What’s striking is not just the estrangement, but her candor. She says she wishes she could deprogram herself. Embedded in that phrase is an uncomfortable recognition: that the problem might not live only in them, but somewhere in her too. She senses that her interior world has been captured, she knows this isn’t healthy and perhaps she suspects, even subconsciously, that the fault is not entirely external to herself.

It is no surprise, then, that the polarization of the country cuts straight through the family table. Politics has colonized our souls. This is the topic of my forthcoming book, No Contact: How a Seductive Ideology Broke Families and Friendships and How We Can Repair Them (Forum, 2026).

The holidays, of all times, are when this colonization becomes most apparent. But they are also a chance to reclaim our humanity. Here are a few simple ways.

1. Attend to what is good.

What we give our attention to shapes our interior life. If I spend my mental energy cataloguing the wrongness of everyone around me, I shouldn’t be surprised to find myself perpetually irritated. Gratitude is not a sentimental ornament of the season; it’s a discipline. Make a habit to notice what is good, both in the world and in the person in front of you. Attend to that and it will subtly reorient your inner landscape.

2. Don’t assume bad intent.

Most political disagreements aren’t battles between good people and malicious ones. More often they’re collisions between differing priorities, fears, and hopes— stemming from deeper (and often unexamined) metaphysical and anthropological presuppositions. The person across the table is probably very focused on things you’re not focused on, and less focused on what you think matters most. That doesn’t make them wicked; it makes them ordinary individuals in a hyper-politicized landscape that feeds off of anxiety and confusion and festers through confirmation bias. You are probably guilty of it too.

3. Let your behavior lead your feelings.

Treat the people you most dread seeing as if they were the ones you were most eager to welcome. Act warmly, even if you don’t feel it. Behavior shapes emotions in us and can elicit similar feelings in the other. If any break in our civic stalemate is to come, it is through remembering and renewing mutual trust through shared affections.

The holidays cannot fix the polarization of the country. But they can remind us that the family is a pre-political institution, and that when that ordering is inverted, it’s not a sign of moral clarity but of ideological triumph.

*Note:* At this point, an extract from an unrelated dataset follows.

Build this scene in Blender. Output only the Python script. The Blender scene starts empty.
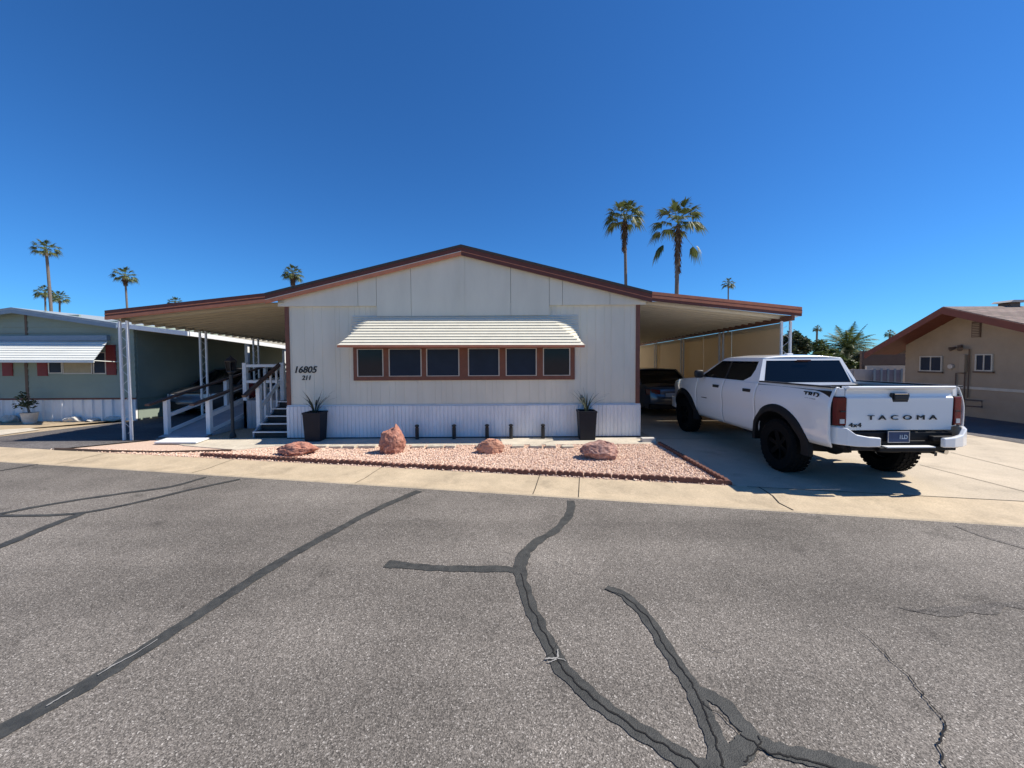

Tribalism is one of the great pathologies of our age, not only the left–right divide but the hegemonic lens of identity politics that reduces human beings to avatars of collectivized group identity and invites others to do so in reaction. The antidote is to re-humanize the world. That effort starts with ourselves, and then extends to the relationships entrusted to us. The holiday table is a great time to begin.

And maybe that is how we deprogram ourselves.